I'm sorry for necro'ing this. But while searching for an answer related to a similar problem, this is where I was led to.
In my case, my client didn't support properly adding a Host header as suggested in the answers. I could use `curl` without issues, but the actual client I was using, a Classic ASP's `MSXML.ServerXMLHTTP` interface (https://learn.microsoft.com/en-us/previous-versions/windows/desktop/ms754586...)) was sending its own Host header and, when I specified mine, it sent the header twice.
I had two options:
- set an entry in etc/hosts for the host I wanted, pointing to 127.0.0.1 (where I set stunnel to listen) - use a proxy server
As it turned out, I could just use stunnel as a proxy server and it did the job!

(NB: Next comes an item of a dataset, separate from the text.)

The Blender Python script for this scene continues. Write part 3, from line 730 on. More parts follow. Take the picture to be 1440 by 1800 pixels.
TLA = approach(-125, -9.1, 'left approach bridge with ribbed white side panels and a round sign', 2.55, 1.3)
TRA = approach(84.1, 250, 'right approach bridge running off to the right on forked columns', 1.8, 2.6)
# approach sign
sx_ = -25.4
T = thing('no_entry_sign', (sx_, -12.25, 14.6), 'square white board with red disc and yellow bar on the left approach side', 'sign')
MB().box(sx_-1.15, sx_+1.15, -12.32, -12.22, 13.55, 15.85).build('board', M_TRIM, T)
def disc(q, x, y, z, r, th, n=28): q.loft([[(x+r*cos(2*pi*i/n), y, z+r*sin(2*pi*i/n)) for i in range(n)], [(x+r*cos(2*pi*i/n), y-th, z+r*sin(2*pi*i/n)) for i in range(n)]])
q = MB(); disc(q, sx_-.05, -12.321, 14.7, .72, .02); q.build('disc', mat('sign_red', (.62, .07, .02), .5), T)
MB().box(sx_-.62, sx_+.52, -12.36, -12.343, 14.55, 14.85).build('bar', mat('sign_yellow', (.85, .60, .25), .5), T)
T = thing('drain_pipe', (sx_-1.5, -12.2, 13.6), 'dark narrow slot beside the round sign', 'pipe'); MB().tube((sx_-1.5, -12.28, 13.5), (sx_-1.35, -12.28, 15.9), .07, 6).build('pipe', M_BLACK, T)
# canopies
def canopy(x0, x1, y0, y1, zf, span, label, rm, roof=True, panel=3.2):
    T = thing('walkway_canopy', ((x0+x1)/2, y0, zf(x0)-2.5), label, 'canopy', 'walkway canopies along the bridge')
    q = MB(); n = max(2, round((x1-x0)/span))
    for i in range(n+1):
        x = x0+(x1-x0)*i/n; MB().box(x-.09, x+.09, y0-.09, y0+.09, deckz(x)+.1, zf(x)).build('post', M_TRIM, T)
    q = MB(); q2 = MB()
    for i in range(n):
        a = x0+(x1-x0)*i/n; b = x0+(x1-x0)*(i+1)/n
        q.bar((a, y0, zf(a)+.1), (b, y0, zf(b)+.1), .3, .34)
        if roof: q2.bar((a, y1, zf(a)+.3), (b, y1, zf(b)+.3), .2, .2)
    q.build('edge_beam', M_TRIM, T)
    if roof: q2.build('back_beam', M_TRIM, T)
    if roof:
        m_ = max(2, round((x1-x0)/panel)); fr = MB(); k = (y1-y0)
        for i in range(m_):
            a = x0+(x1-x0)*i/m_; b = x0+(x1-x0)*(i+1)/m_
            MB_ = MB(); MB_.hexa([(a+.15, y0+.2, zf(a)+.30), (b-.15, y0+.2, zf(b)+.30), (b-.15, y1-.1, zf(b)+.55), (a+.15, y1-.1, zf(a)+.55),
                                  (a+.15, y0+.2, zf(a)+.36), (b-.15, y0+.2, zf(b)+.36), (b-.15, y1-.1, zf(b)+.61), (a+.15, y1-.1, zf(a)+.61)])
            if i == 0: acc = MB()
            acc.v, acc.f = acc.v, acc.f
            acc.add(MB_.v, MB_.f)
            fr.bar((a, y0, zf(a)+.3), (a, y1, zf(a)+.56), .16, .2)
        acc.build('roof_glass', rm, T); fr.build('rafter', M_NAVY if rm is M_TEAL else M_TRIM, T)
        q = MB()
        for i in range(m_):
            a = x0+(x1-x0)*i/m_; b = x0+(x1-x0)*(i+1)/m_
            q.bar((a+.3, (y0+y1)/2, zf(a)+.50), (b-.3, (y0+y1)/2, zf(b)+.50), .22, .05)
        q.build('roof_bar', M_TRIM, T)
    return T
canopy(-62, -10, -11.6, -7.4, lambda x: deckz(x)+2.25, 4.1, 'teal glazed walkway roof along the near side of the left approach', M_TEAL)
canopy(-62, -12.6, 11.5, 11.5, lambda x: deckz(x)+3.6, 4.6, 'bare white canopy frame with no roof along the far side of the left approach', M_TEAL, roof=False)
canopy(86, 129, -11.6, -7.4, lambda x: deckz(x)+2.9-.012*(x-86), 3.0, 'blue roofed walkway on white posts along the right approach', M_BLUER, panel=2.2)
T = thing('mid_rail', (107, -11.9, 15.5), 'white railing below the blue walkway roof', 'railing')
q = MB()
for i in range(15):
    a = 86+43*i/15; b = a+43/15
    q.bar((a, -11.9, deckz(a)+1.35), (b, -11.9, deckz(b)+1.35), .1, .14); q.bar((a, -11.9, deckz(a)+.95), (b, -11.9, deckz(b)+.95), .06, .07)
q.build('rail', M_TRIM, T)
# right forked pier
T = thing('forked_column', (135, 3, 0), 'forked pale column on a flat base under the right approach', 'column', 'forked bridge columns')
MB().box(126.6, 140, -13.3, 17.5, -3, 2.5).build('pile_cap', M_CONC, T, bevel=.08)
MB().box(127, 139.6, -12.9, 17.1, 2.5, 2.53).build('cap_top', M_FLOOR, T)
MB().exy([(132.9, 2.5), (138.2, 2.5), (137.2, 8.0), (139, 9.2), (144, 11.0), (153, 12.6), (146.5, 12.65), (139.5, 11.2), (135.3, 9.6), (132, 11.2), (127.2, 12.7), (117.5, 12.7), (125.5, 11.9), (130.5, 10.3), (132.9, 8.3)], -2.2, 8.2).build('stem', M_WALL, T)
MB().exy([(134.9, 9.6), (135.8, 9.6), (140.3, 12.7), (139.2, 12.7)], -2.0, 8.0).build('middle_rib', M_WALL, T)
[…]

The configuration I used in stunnel is:
[https] client = yes accept = 127.0.0.1:8445 connect = the-api.host.com:443
So, I was using my local host as the tunnel in port 8445, as client (the 'connect' endpoint implements SSL however it wants), and I wanted the host-header to have 'the-api.host.com'
Thus connecting to url=http://localhost:8445/ wouldn't do.
Then the solution in MSXML.ServerHTTP was url = http://the-api.host.com (as if port 80) proxy = http://localhost:8445/
And voila. As the client connected through the proxy it did send the host header the way I needed!
I tried not to delve too much in MSXML.ServerHTTP syntax as it is a bit off-topic, but I hope the general rules help people with similar issue with stubborn HTTP clients/libraries!